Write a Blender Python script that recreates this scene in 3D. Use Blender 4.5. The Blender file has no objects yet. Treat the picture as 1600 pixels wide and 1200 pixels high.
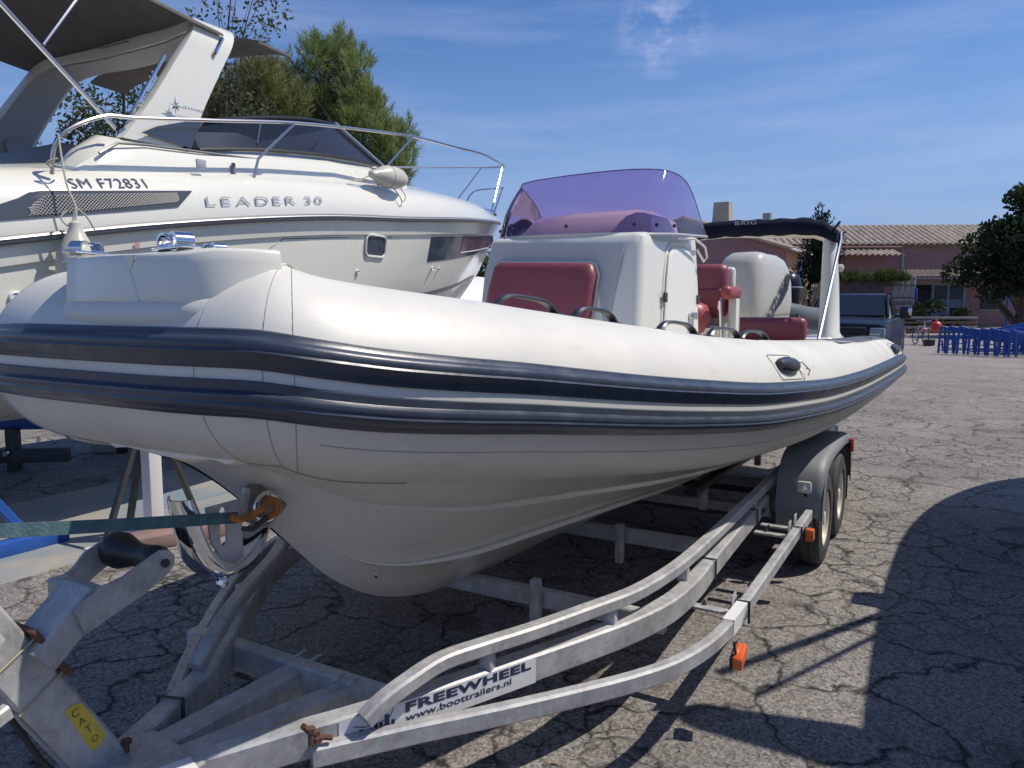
import bpy, bmesh, math, random
from math import sin, cos, tan, atan, atan2, radians, pi, sqrt, hypot
from mathutils import Vector, Matrix, noise as mnoise
import numpy as np
random.seed(7)
rng = np.random.default_rng(7)
SC = bpy.context.scene
COL = SC.collection
# ------------------------------------------------------------------ camera
cam = bpy.data.cameras.new('camera'); camo = bpy.data.objects.new('camera', cam); COL.objects.link(camo)
camo.location = (0, 0, 1.70)
camo.rotation_euler = (radians(90) - atan(125 / 1200), 0, 0)
cam.sensor_width = 36; cam.lens = 27.0; cam.clip_start = 0.05; cam.clip_end = 2000
SC.camera = camo
# ------------------------------------------------------------------ light
SUN_AZ, SUN_EL = 84.0, 55.5
world = bpy.data.worlds.new('World'); SC.world = world; world.use_nodes = True
nt = world.node_tree; nt.nodes.clear()
sky = nt.nodes.new('ShaderNodeTexSky'); sky.sky_type = 'NISHITA'; sky.sun_disc = False
sky.sun_elevation = radians(SUN_EL); sky.sun_rotation = radians(SUN_AZ)
sky.altitude = 0; sky.air_density = 1.0; sky.dust_density = 0.2; sky.ozone_density = 1.6
wb = nt.nodes.new('ShaderNodeBackground'); wb.inputs['Strength'].default_value = 0.135
wo = nt.nodes.new('ShaderNodeOutputWorld')
tcw = nt.nodes.new('ShaderNodeTexCoord')
def wmap(sc, rot=(0, 0, 0), loc=(0, 0, 0)):
    m = nt.nodes.new('ShaderNodeMapping'); m.inputs['Scale'].default_value = sc; m.inputs['Rotation'].default_value = rot
    m.inputs['Location'].default_value = loc
    nt.links.new(tcw.outputs['Generated'], m.inputs['Vector']); return m
def wnoise(m, s, d, r, lo, hi):
    n = nt.nodes.new('ShaderNodeTexNoise'); n.inputs['Scale'].default_value = s; n.inputs['Detail'].default_value = d
    n.inputs['Roughness'].default_value = r; nt.links.new(m.outputs[0], n.inputs['Vector'])
    q = nt.nodes.new('ShaderNodeMapRange'); q.inputs['From Min'].default_value = lo; q.inputs['From Max'].default_value = hi
    nt.links.new(n.outputs['Fac'], q.inputs['Value']); return q
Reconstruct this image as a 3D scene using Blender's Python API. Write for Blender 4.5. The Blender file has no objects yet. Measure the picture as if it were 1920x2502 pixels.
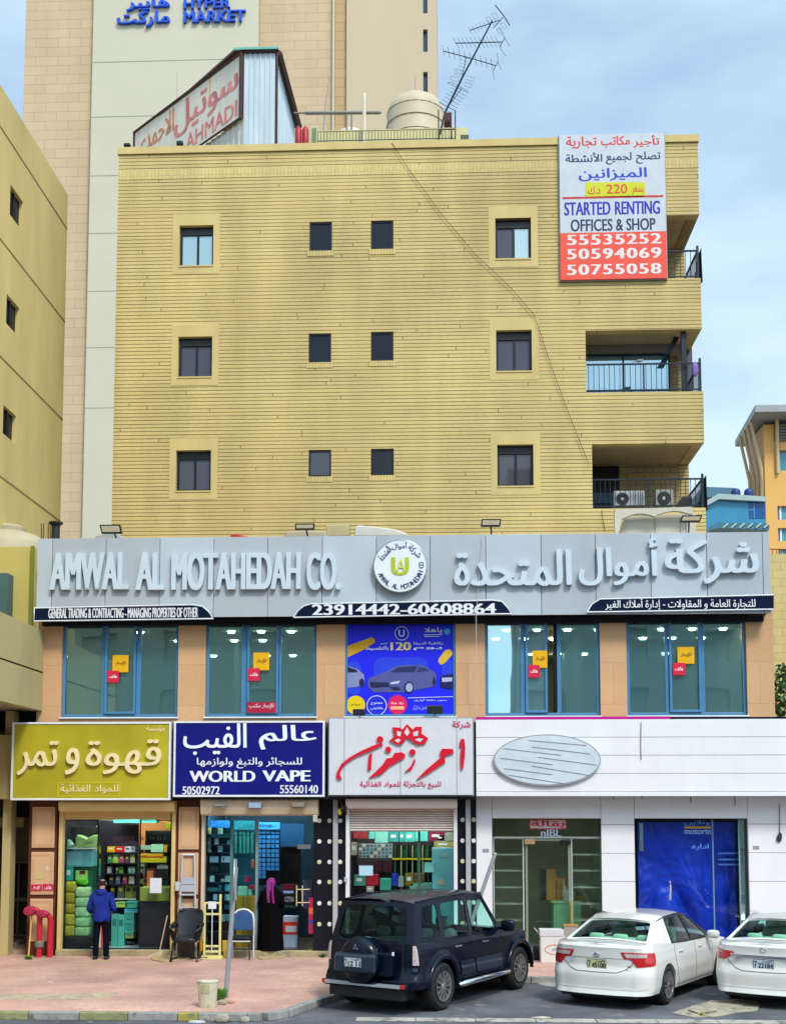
import bpy, bmesh, math, random
import numpy as np
from mathutils import Vector, Matrix, noise
from mathutils.geometry import delaunay_2d_cdt
rad = math.radians
random.seed(7)
SC = bpy.context.scene
COL = SC.collection
# ---------------------------------------------------------------- camera
CY, CZ, F, PU, PV = -28.0, 3.33, 3000.0, 960.0, 1722.0      # position, focal length and principal point (photo pixels)
YAW, PITCH = rad(2.39), rad(4.85)
cam = bpy.data.cameras.new('camera'); cam_o = bpy.data.objects.new('camera', cam); COL.objects.link(cam_o)
cam.sensor_fit = 'HORIZONTAL'; cam.sensor_width = 36; cam.lens = 36*F/1920
cam.shift_y = (PV-1251)/1920; cam.clip_end = 3000
cam_o.location = (0, CY, CZ); cam_o.rotation_euler = (math.pi/2+PITCH, 0, YAW)
SC.camera = cam_o
# ---------------------------------------------------------------- sky and sun (thin bright overcast)
EL, AZ = rad(50), rad(152)            # azimuth clockwise from +y: behind the camera, to its right
W = bpy.data.worlds.new('World'); SC.world = W; W.use_nodes = True
nt = W.node_tree; N = nt.nodes; L = nt.links
bg = N['Background']; bg.inputs[1].default_value = 0.15
sky = N.new('ShaderNodeTexSky'); sky.sky_type = 'NISHITA'; sky.sun_disc = False
sky.sun_elevation = EL; sky.sun_rotation = AZ; sky.air_density = 1.0; sky.dust_density = 1.5
tc = N.new('ShaderNodeTexCoord'); mp = N.new('ShaderNodeMapping'); mp.inputs['Scale'].default_value = (1.1, 1.1, 3.0)
nz = N.new('ShaderNodeTexNoise'); nz.inputs['Scale'].default_value = 2.1; nz.inputs['Detail'].default_value = 5; nz.inputs['Roughness'].default_value = .52
rp = N.new('ShaderNodeValToRGB'); rp.color_ramp.elements[0].position = .40; rp.color_ramp.elements[1].position = .62
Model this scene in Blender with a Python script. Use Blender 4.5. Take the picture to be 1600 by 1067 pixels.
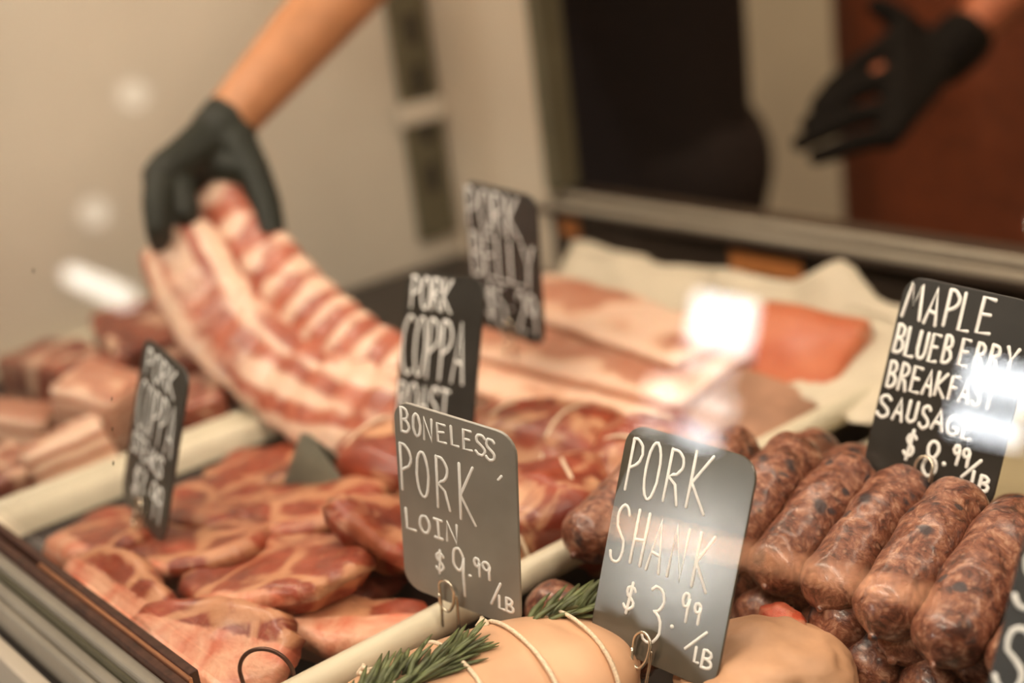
import bpy, bmesh, math, random
from mathutils import Vector, Matrix, noise

# ------------------------------------------------------------------ camera, world, light, exposure
sc = bpy.context.scene
for o in list(bpy.data.objects):
    bpy.data.objects.remove(o)
C = sc.collection
R = math.radians
rnd = random.Random(7)

cam_d = bpy.data.cameras.new('camera')
cam = bpy.data.objects.new('camera', cam_d)
C.objects.link(cam)
cam.matrix_world = Matrix(((0.640, -0.176, 0.748, 0.0), (0.759, 0.296, -0.580, 0.0),
                           (-0.119, 0.939, 0.323, 0.45), (0, 0, 0, 1)))
_l, _q, _s = cam.matrix_world.decompose()
cam.matrix_world = Matrix.Translation((0, 0, 0.45)) @ _q.to_matrix().to_4x4()
cam_d.sensor_width = 36.0
cam_d.lens = 2181.0 * 36.0 / 1600.0
cam_d.clip_start = 0.01
cam_d.dof.use_dof = True
cam_d.dof.focus_distance = 0.648
cam_d.dof.aperture_fstop = 3.0
cam_d.dof.aperture_blades = 0
sc.camera = cam

world = bpy.data.worlds.new('world')
sc.world = world
world.use_nodes = True
world.node_tree.nodes['Background'].inputs[0].default_value = (0.75, 0.66, 0.55, 1)
world.node_tree.nodes['Background'].inputs[1].default_value = 0.25

sc.view_settings.view_transform = 'Standard'
sc.view_settings.look = 'None'
sc.view_settings.gamma = 1.0
sc.view_settings.use_curve_mapping = False
sc.view_settings.exposure = -0.20
sc.cycles.use_denoising = True
sc.cycles.max_bounces = 10
sc.cycles.transparent_max_bounces = 16


def area(name, loc, size, energy, col, rot=(0, 0, 0), spread=180):
    d = bpy.data.lights.new(name, 'AREA')
    d.shape = 'RECTANGLE'
    d.size, d.size_y = size
    d.energy = energy
    d.color = col
    d.spread = R(spread)
    o = bpy.data.objects.new(name, d)
    C.objects.link(o)
    o.location = loc
    o.rotation_euler = rot
    o.visible_camera = True
    return o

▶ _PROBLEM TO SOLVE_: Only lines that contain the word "Write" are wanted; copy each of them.

▶ _SOLUTION TO THE EXERCISE_:
Write a Blender Python script that recreates this scene in 3D. Use Blender 4.5. The Blender file has no objects yet. Treat the picture as 1600 pixels wide and 1200 pixels high.
Reconstruct this image as a 3D scene using Blender's Python API. Write for Blender 4.5. The Blender file has no objects yet. Measure the picture as if it were 1920x2502 pixels.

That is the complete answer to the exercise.